Last week I did a quick introduction to the Cynefin framework, and I talked about the essence of the framework and described framework domains and their properties. This article will give a few scenarios to understand the framework usage, but let’s take a look at the system dynamics first.
Movement between domains
Things are always dynamic, and we might have to change our management style at various project stages as the project nature moves between the framework domains.
The most stable movement pattern is a constant iteration between Complex and Complicated domains. Things move to Clear when sufficient stability is assured, and the risk of getting things wrong is low. This movement is represented as a blue line.
From time to time, when we want to challenge entrained expert thinking in the Complicated domain, we dip into the aporetic liminal part of the framework. This movement is represented as a red line.
We also have a movement pattern that constantly moves from the Complex domain through all liminal zones and back again. This movement is represented as a purple line.
The α, β, γ and δ are key monitoring points for making decisions.
Managing a party for a bunch of 9-year-old kids
A shortened satirised version of managing a kids’ party by Dave Snowden. You can see this example on this YouTube talk.
To manage a party for a bunch of 9-year-old kids, we first need to decide on the management style. What type of system is it? Is it an Ordered, Complex, or Chaotic system?
Chaotic approach
We have no effective constraints, and kids act entirely random. That means they will probably discover drugs and alcohol and go on a personal experience of self-discovery. Your house might be destroyed in the process, but it was socially constructed in the first place, so why are you worried about it? Treating a party as chaotic is probably a mistake.
Ordered approach
We have a vast amount of agile certifications available, and you agree with learning objectives for the party in advance of the party itself. The learning objectives are aligned with the mission statement for education in the community to which you belong. They are clearly articulated and printed on motivational posters with pictures of eagles soaring over valleys and water dropping into ponds. You place those posters around the room where you can hold the party.

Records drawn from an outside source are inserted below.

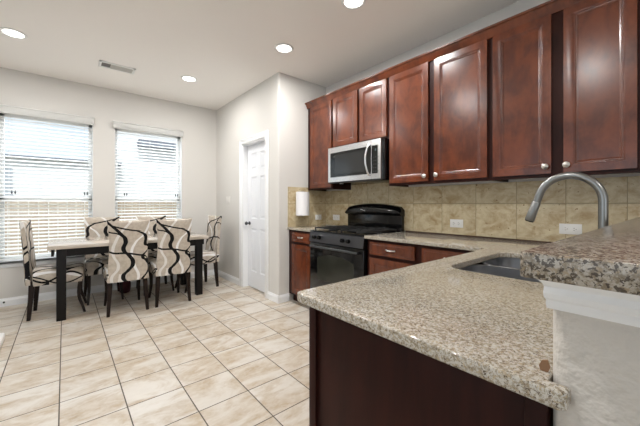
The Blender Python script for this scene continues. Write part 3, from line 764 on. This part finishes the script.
# ------------------------------------------------------------------ chairs (local frame: faces +y, back at -y)
def make_chair(label):
    T = thing('dining_chair', label, 'chair', (0, 0, 0), 'chairs around the dining table')
    # slip-covered back: concave panel, waisted sides, flared top corners
    rings = []; n = 10
    Z = [(.365, .196, -.232, .050), (.42, .194, -.234, .052), (.50, .190, -.238, .054), (.60, .184, -.243, .052), (.70, .180, -.250, .050), (.80, .180, -.258, .048), (.90, .186, -.267, .046), (.97, .194, -.274, .044), (1.01, .200, -.279, .040), (1.022, .198, -.281, .024)]
    for z_, hw, yc, th in Z:
        fr, bk = [], []
        for k in range(n+1):
            u = -1+2*k/n; cur = -.018*(1-u*u)          # belly towards the rear
            zz = z_+(.0 if z_ < .95 else .012*abs(u)**3*(z_-.95)/.07)-(.004 if z_ > 1 else 0)*(1-u*u)
            e_ = 1-.35*abs(u)**8
            fr.append(V(u*hw, yc+cur+th/2*e_, zz)); bk.append(V(u*hw, yc+cur-th/2*e_, zz))
        rings.append(fr+bk[::-1])
    MB().loops(rings).build('backrest', M_fab, T, smooth=60, local=True)
    # seat with skirt
    rings = []
    for z_, ins in ((.352, .004), (.37, .0), (.44, .0), (.475, .003), (.498, .014), (.508, .035), (.512, .08)):
        P = rrect(-.195+ins, .195-ins, -.206, .22-ins, .03 if ins < .03 else .05, 5)
        rings.append([V(p[0]*(1+.02*(p[1] > .1)), p[1], z_+(.006*math.sin(p[0]*30) if z_ < .36 else 0)) for p in P])
    MB().loops(rings).build('seat', M_fab, T, smooth=60, local=True)
    for s_ in (-1, 1):
        # rear leg, straight splay
        def sq(c, a, b_): return [V(c[0]-a, c[1]-b_, c[2]), V(c[0]+a, c[1]-b_, c[2]), V(c[0]+a, c[1]+b_, c[2]), V(c[0]-a, c[1]+b_, c[2])]
        MB().loops([sq((s_*.163, -.205, .40), .021, .024), sq((s_*.172, -.212, .25), .0195, .021), sq((s_*.187, -.228, .0), .014, .015)]).build('leg', M_leg, T, smooth=30, local=True)
        L = []
        for k in range(9):
            a = k/8; z_ = .37*(1-a); bow = .018*math.sin(PI*min(1, a*1.25))-.030*max(0, a-.55)**1.3*3.2
            L.append(sq((s_*(.168-bow*.25), .198-bow, z_), .020-.009*a, .020-.009*a))
        MB().loops(L).build('leg', M_leg, T, smooth=30, local=True)
    return T
ch = make_chair('swirl-patterned chair at the left end of the table, seen from its side')
ch.location = (-4.53, -.042, 0); ch.rotation_euler = (0, 0, -.08)
# placing: rear feet are .228 behind the origin
dup(ch, (-4.19, .545, 0), PI/2, 'swirl-patterned chair with its back to the camera, nearer the left table leg')
dup(ch, (-4.20, 1.015, 0), PI/2, 'swirl-patterned chair with its back to the camera, nearer the right table leg')
dup(ch, (-4.565, 1.478, 0), PI+.10, 'swirl-patterned chair at the right end of the table in front of the pantry wall')
dup(ch, (-4.81, .392, 0), -PI/2, 'swirl-patterned chair on the window side facing the camera, left one of the two')
dup(ch, (-4.81, .99, 0), -PI/2, 'swirl-patterned chair on the window side facing the camera, right one of the two')

b = MB().box(-3.9, -3.35, -.9, -.405, 0, .07, .02, 4)  # low white block for a pale shape of unclear kind
tag(b.build('floor_block', M_plast), 'low white rounded tray on the floor tiles at the left photo edge', 'block')
# dark red pouf standing under the far side of the table
T = MB().lathe([(.001, 0), (.05, 0), (.064, .02), (.072, .08), (.070, .13), (.05, .165), (.001, .17)], (-4.92, .635, .0), 24).build('pouf', M_red)
tag(T, 'small dark red round pouf on the floor under the table between the window-side chairs', 'pouf')
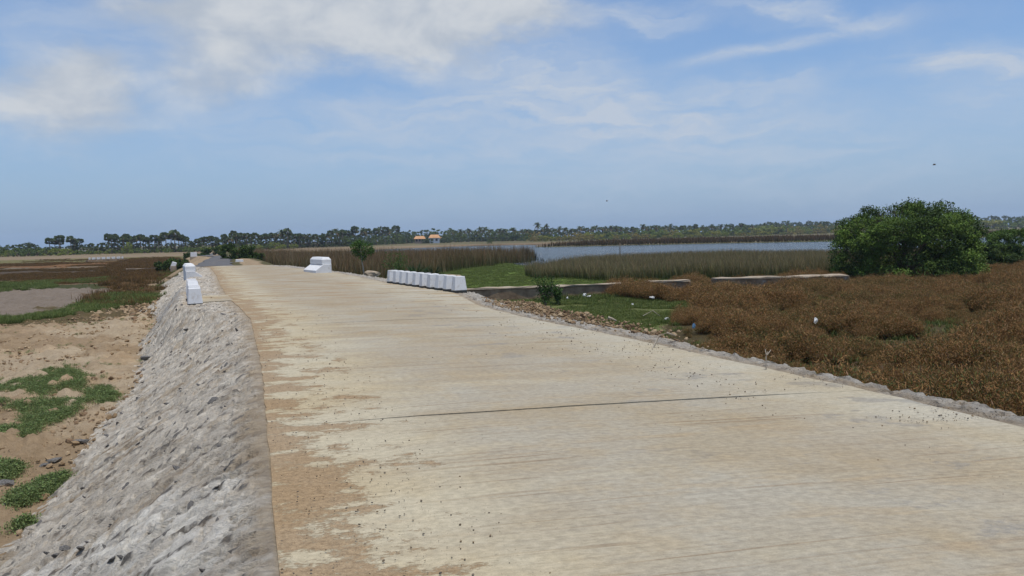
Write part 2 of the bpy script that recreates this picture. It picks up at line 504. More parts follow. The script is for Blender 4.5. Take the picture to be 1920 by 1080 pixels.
M_GROUND, M_CONC, M_PITCH, M_WATER = mat_ground(), mat_concrete(), mat_pitching(), mat_water()
M_WHITE = mat_paint('white_paint', (0.70, 0.70, 0.69), (0.42, 0.37, 0.29), 0.65)
M_BLACK = mat_paint('black_paint', (0.035, 0.038, 0.036), (0.12, 0.11, 0.09), 0.4)
M_LEAF = mat_leaf('green_leaf', 0.22, 0.65, 0.14)
M_DRY = mat_leaf('dry_leaf', 0.32, 0.8, 0.1)
M_SCRUB = mat_leaf('scrub_leaf', 0.14, 0.8, 0.1)
M_BUSH = mat_leaf('bush_leaf', 0.08, 0.65, 0.12)
M_BARK = mat_speckle('bark', (0.10, 0.075, 0.05), (0.22, 0.17, 0.12), 8.0)
M_DEADWOOD = mat_speckle('dead_wood', (0.30, 0.25, 0.19), (0.45, 0.39, 0.30), 8.0)
M_STONE = mat_speckle('dark_stone', (0.085, 0.08, 0.074), (0.20, 0.188, 0.17), 9.0, 0.85, 0.02, (0.30, 0.29, 0.27), 0.6)
M_MASON = mat_speckle('old_masonry', (0.20, 0.13, 0.078), (0.36, 0.255, 0.16), 2.2, 0.95, 0.04, (0.40, 0.35, 0.28), 0.60)
M_COPING = mat_speckle('old_coping', (0.27, 0.21, 0.145), (0.41, 0.34, 0.25), 2.0, 0.95, 0.02)
M_CLOD = mat_vcol('dry_clod', 0.95)
M_ASPHALT = mat_speckle('worn_asphalt', (0.085, 0.082, 0.08), (0.13, 0.125, 0.12), 1.2, 0.9, 0.01, (0.34, 0.24, 0.14), 0.60)
M_BASE = mat_speckle('joint_filler', (0.05, 0.048, 0.046), (0.10, 0.09, 0.08), 8.0)
M_ROOF = mat_speckle('orange_tile', (0.46, 0.245, 0.11), (0.56, 0.32, 0.16), 0.8)
M_WALLW = mat_speckle('house_wall', (0.62, 0.64, 0.66), (0.72, 0.73, 0.74), 0.5)
M_WALLT = mat_speckle('house_wall_tan', (0.36, 0.27, 0.20), (0.46, 0.36, 0.28), 0.5)
M_PALEROOF = mat_speckle('pale_sheet_roof', (0.55, 0.52, 0.48), (0.68, 0.66, 0.62), 0.8)
M_DARKGLASS = mat_speckle('dark_opening', (0.03, 0.03, 0.035), (0.05, 0.05, 0.055), 1.0)

# ---------------------------------------------------------------- road course and terrain height
_yl = np.array([-30, 0, 4, 6, 10, 16.5, 20, 22.9, 30, 40, 53, 57, 80, 104, 130, 180, 300.])
_ol = np.array([.09, .09, .095, .125, .16, .08, -.20, -.50, -.95, -1.45, -2.3, -3.9, -4.2, -4.6, -8.0, -8.0, -8.0])
_yr = np.array([-30, 0, 8, 11.9, 15.2, 18.3, 21, 23.3, 26, 29.3, 33, 39.7, 47, 55, 58, 80, 104, 130, 180, 300.])
_or = np.array([6.2, 6.2, 6.1, 5.86, 5.5, 5.4, 5.75, 6.05, 5.7, 5.15, 4.95, 4.5, 3.1, 1.55, .4, -.3, -2.0, -5.6, -5.6, -5.6])
def xL(y): return np.interp(y, _yl, _ol) - 0.3333 * np.asarray(y)
def xR(y): return np.interp(y, _yr, _or) - 0.3333 * np.asarray(y)
COSR = 0.945

def top_z(y): return -0.75 * sstep(70, 190, np.asarray(y, float))     # the road sinks to field level far off

_toe_y = np.array([-30, 10, 18, 22.6, 28, 31.5, 33, 34.5, 36.5, 42, 60, 120.])
_toe_w = np.array([2.5, 2.45, 2.35, 2.5, 2.35, 2.4, 2.9, 3.4, 2.9, 3.2, 2.6, 2.6])
_lsh_y = np.array([-30, 17, 20.5, 30, 33, 35, 40, 45, 60, 120.])
_lsh_w = np.array([.10, .10, 1.35, 1.40, .9, 1.2, 1.2, .4, .3, .3])
_rsh_y = np.array([-30, 18, 21, 24, 29, 33, 39, 60, 120.])
_rsh_w = np.array([.47, .47, .55, .70, .75, 1.0, .75, 1.6, 1.2])

LAKE = [at(*p, -1.4) for p in ((655, 470.5), (740, 466.5), (850, 462.3), (990, 459.3), (1012, 460.5), (1000, 463.5), (1040, 462.8), (1170, 460), (1300, 457), (1450, 454.3), (1580, 452), (1800, 446.5), (2000, 441.5), (2300, 434),
        (2300, 452), (2000, 461), (1860, 462), (1700, 472), (1575, 477), (1300, 482), (1100, 490), (1040, 500), (1000, 501), (975, 497), (940, 489), (800, 484), (660, 479))]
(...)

You don’t ask kids that come into the party, you give them a Disney playing card with a company value statement printed on the back, so they’re aware of what they meant to do, and of course, you produce a project plan for the party.
The project plan should have clear milestones throughout the party against which you can measure progress against the ideal party outcome. The senior adult should start the party with a motivational videotape - you don’t want the children wasting time in play which isn’t aligned with the learning objectives. Then you use PowerPoint to demonstrate their commitment to the party objectives and show the children that their allowance is the link to achieving the outcome targets.

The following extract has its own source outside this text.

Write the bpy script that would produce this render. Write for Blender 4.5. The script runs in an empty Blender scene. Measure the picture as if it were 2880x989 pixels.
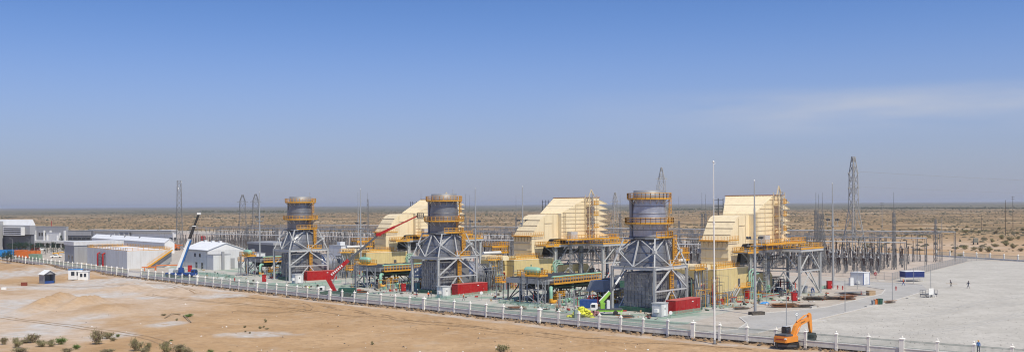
import bpy, math, random
from mathutils import Vector, Matrix
R = math.radians
rnd = random.Random(7)
sc = bpy.context.scene
COL = sc.collection

# ---------------------------------------------------------------- camera
FPX, CAMH, PX0, PY0 = 3000.0, 24.0, 1440.0, 573.5      # focal length and principal point in pixels of the 2880 px photograph
ROLL = math.atan(19 / 2880)
cam = bpy.data.cameras.new("camera")
cam.sensor_width = 36.0
cam.lens = FPX / 2880 * 36.0
cam.shift_y = (PY0 - 494.5) / 2880
cam.clip_start = 0.5
cam.clip_end = 90000.0
camo = bpy.data.objects.new("camera", cam)
COL.objects.link(camo)
camo.matrix_world = Matrix.Translation((0, 0, CAMH)) @ Matrix.Rotation(ROLL, 4, 'Y') @ Matrix.Rotation(R(90), 4, 'X')
sc.camera = camo

# ---------------------------------------------------------------- sky and sun
SUN_EL = R(55)
SUN_AZ = R(-59)                         # direction to the sun in plan, from +X
sunv = Vector((math.cos(SUN_EL) * math.cos(SUN_AZ), math.cos(SUN_EL) * math.sin(SUN_AZ), math.sin(SUN_EL)))
W = bpy.data.worlds.new("World")
sc.world = W
W.use_nodes = True
nt = W.node_tree
nt.nodes.clear()
wo = nt.nodes.new("ShaderNodeOutputWorld")
bg = nt.nodes.new("ShaderNodeBackground")
sky = nt.nodes.new("ShaderNodeTexSky")
sky.sky_type = 'NISHITA'
sky.sun_disc = False
sky.sun_elevation = SUN_EL
sky.sun_rotation = R(90) - SUN_AZ
sky.altitude = 200
sky.air_density = 1.0
sky.dust_density = 1.2
sky.ozone_density = 2.0
tc = nt.nodes.new("ShaderNodeTexCoord")
mp = nt.nodes.new("ShaderNodeMapping")
mp.inputs['Scale'].default_value = (1, 1, 1.9)
nt.links.new(tc.outputs['Generated'], mp.inputs['Vector'])
nt.links.new(mp.outputs[0], sky.inputs[0])
# thin high cirrus drawn in the sky dome
sx = nt.nodes.new("ShaderNodeSeparateXYZ")
nt.links.new(tc.outputs['Generated'], sx.inputs[0])
cm = nt.nodes.new("ShaderNodeMapping")
cm.inputs['Scale'].default_value = (2.2, 2.2, 15.0)
cm.inputs['Rotation'].default_value = (0, R(3), 0)
nt.links.new(tc.outputs['Generated'], cm.inputs['Vector'])
nz = nt.nodes.new("ShaderNodeTexNoise")
nz.inputs['Scale'].default_value = 2.2
nz.inputs['Detail'].default_value = 7
nz.inputs['Roughness'].default_value = 0.55
nt.links.new(cm.outputs[0], nz.inputs['Vector'])
rp = nt.nodes.new("ShaderNodeValToRGB")
rp.color_ramp.elements[0].position = 0.36
rp.color_ramp.elements[0].color = (0, 0, 0, 1)
rp.color_ramp.elements[1].position = 0.68
rp.color_ramp.elements[1].color = (0.75, 0.75, 0.75, 1)
nt.links.new(nz.outputs[0], rp.inputs[0])
el = nt.nodes.new("ShaderNodeMapRange")                 # cirrus only low above the horizon
el.interpolation_type = 'SMOOTHSTEP'
el.inputs[1].default_value = 0.108
el.inputs[2].default_value = 0.085
nt.links.new(sx.outputs['Z'], el.inputs[0])
ax = nt.nodes.new("ShaderNodeMapRange")                 # and only to the east of the plant
ax.interpolation_type = 'SMOOTHSTEP'
ax.inputs[1].default_value = 0.0
ax.inputs[2].default_value = 0.30
nt.links.new(sx.outputs['X'], ax.inputs[0])
el2 = nt.nodes.new("ShaderNodeMapRange"); el2.interpolation_type = 'SMOOTHSTEP'
el2.inputs[1].default_value = 0.05; el2.inputs[2].default_value = 0.085
nt.links.new(sx.outputs['Z'], el2.inputs[0])
m0 = nt.nodes.new("ShaderNodeMath"); m0.operation = 'MULTIPLY'
nt.links.new(el.outputs[0], m0.inputs[0]); nt.links.new(el2.outputs[0], m0.inputs[1])
m1 = nt.nodes.new("ShaderNodeMath"); m1.operation = 'MULTIPLY'
m2 = nt.nodes.new("ShaderNodeMath"); m2.operation = 'MULTIPLY'
nt.links.new(m0.outputs[0], m1.inputs[0]); nt.links.new(ax.outputs[0], m1.inputs[1])
nt.links.new(m1.outputs[0], m2.inputs[0]); nt.links.new(rp.outputs[0], m2.inputs[1])
hs = nt.nodes.new("ShaderNodeMix"); hs.data_type = 'RGBA'; hs.blend_type = 'MULTIPLY'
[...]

Following the party’s highly successful completion, you conduct an after-action review and mandate new best practices across your local community. If at this stage, for any remote reason, the children aren’t happy, then you either require an appreciative practitioner who will tell them happy-clappy stories so they have happier mental models, or you bring in a happiness consultant or any of those variations.
Complex system approach
We start by drawing a line in the sand. This line is a constraint or a boundary in complexity terms. We look at children squarely in the eye and say: “cross that, you little bastard, and you die”.
One of the things you learn pretty fast as an adult is the value of flexible, negotiable boundaries because rigid boundaries have a habit of breaking catastrophically when you least expect them.

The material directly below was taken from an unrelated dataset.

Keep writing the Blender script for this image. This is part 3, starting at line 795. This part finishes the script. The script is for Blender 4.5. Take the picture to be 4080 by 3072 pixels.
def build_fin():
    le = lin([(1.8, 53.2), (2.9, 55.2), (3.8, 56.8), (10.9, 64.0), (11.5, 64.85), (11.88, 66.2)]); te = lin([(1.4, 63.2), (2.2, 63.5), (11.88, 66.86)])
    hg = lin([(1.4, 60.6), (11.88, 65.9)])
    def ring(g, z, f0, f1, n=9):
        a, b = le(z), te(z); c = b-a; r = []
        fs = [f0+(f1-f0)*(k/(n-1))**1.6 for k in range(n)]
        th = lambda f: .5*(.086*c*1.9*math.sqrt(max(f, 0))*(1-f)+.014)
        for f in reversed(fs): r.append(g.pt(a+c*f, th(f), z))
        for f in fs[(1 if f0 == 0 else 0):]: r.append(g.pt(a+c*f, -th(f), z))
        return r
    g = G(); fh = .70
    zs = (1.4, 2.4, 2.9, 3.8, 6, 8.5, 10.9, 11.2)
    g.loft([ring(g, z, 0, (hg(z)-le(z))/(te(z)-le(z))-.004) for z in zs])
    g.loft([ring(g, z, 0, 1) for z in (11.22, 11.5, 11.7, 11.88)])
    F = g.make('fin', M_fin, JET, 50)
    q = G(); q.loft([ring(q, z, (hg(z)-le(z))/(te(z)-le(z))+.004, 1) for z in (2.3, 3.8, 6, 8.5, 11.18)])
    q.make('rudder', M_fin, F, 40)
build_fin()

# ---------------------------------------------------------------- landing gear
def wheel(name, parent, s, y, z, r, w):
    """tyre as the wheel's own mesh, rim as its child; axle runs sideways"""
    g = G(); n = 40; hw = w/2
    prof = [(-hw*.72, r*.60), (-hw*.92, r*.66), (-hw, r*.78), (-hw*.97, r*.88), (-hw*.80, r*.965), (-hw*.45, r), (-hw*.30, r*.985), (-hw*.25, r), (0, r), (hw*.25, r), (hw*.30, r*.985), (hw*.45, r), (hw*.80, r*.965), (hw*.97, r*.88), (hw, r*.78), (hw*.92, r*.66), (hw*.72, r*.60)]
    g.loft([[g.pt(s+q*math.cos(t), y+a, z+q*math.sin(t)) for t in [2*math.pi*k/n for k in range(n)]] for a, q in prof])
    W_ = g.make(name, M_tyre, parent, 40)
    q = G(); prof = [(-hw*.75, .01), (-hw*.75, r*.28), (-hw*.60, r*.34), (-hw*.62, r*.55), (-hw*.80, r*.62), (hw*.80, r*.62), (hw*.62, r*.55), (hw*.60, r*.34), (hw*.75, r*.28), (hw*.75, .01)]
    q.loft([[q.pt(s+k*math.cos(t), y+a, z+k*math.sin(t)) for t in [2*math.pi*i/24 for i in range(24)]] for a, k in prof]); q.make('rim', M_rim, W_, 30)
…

Then you introduce chaotic catalytic probes (a football, a videotape, a barbecue, a computer game) and hope a pattern of play will form. That’s called an attractor. If it’s beneficial, we give it resources. If it’s not beneficial, that’s when you deploy the fire hoses. We manage the emergence of beneficial coherence within attractors within boundaries.
You would never manage a party like in this example, just like you would not manage a car manufacturing plant and a software project the same way. Still, that is what happens.
When you think about software design like this, you start to think about it very differently. This brings me to another example.
Scrum project
Product development in the software world is an inherently complex type of problem. We cannot accurately predict which features a customer might want, how they might use them in various scenarios and how their behaviour might change over time. We might only completely know the requirements for a new software system after users start using it. Also, we cannot predict the behaviour of our competitors and external factors such as new regulations or legislation.
In complexity, we describe the present and see what we can change. We define a direction of the product, not a go because if we start a journey, we will discover things we didn’t know we could discover, which have high utility. We might miss the things we need to discover if we have an explicit goal.
A way to tackle a high level of uncertainty might be a scrum. In scrum, we break up the project into small iterations. The iteration in scrum is called a sprint. The duration of the sprint constraints our safe-to-fail experiments. The items or features in our sprint backlog represent our experiments, and they constrain the work amount in the sprint.
We execute the sprint as if it may be complicated work doing expert analysis through product backlog refinement and sprint planning. We plan the day’s work, then sense whether the plan still makes sense during the daily scrum meeting and change it as appropriate. We work on our sprint backlog items in parallel during the sprint, and the sprint outcome is a shippable product increment. Sprint follows the most stable movement pattern mentioned earlier. Things transition between Complex and Complicated domains.
The sprint review and retrospective allow us to sense the outcomes of our product increment (positive or negative feedback). We then amplify or dampen the probes based on these outcomes as changes to the product backlog (the output of the sprint review meeting) and system improvements (the output of the sprint retrospective meeting).